Para las autoridades creo que tampoco aplican, a juzgar por la poca atención que prestan a su mantenimiento. Están dañados frecuentemente no en todas las luces ni en todos los de una esquina, así que uno nunca sabe si de verdad puede avanzar o no. Ya ni siquiera un agente matraquero se embosca en las cercanías, prefiere otros métodos como pedir los papeles que alguno te faltará.

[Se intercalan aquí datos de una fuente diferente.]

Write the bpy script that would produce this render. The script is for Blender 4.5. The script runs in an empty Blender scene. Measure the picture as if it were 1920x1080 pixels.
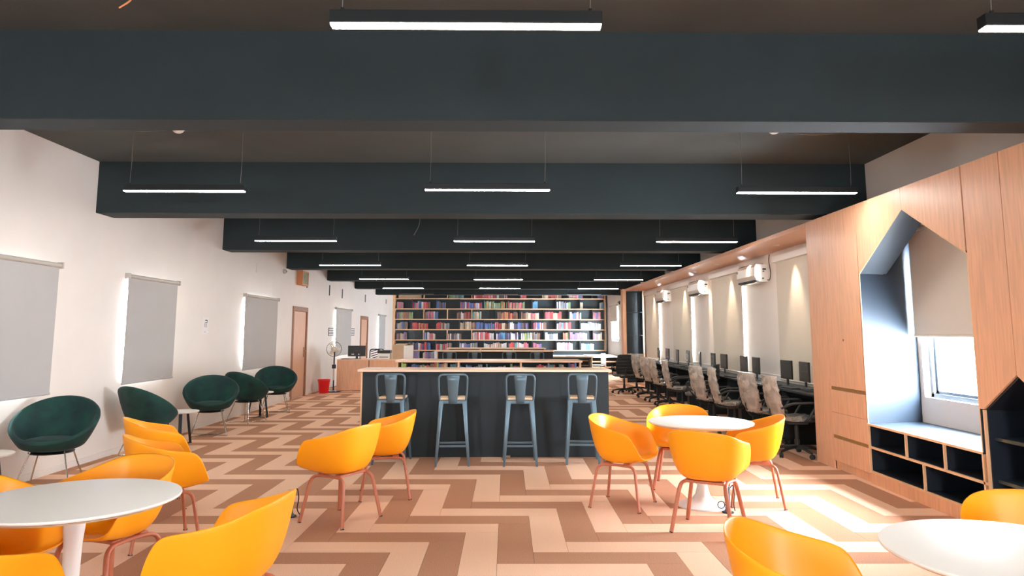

Por supuesto, enchufados o pesados están exentos. Van raudos, escoltados por motos que paran el tráfico mucho antes para que uno pare y ellos pasen, siempre. No detenerse en luz roja es cuestión estratégica de seguridad nacional o acaso modesta compensación por las molestias que se toman por la soberanía de la Patria y el bienestar de su pueblo. Excepción en nuestra deprimido PIB, la custodia de personas es rubro en franca expansión.
No creo que sea algo personal pero, si no son para los que vienen detrás ni los que cruzan, ni para motorizados, autoridades o pesados, me temo que son para gente como yo, privilegio selecto, minoritario, premio por nuestro ejemplar respeto a la legalidad. O acaso para el espeso gremio que en su hora Uslar bautizó. No recuerdo, pero creo que rima con conejo.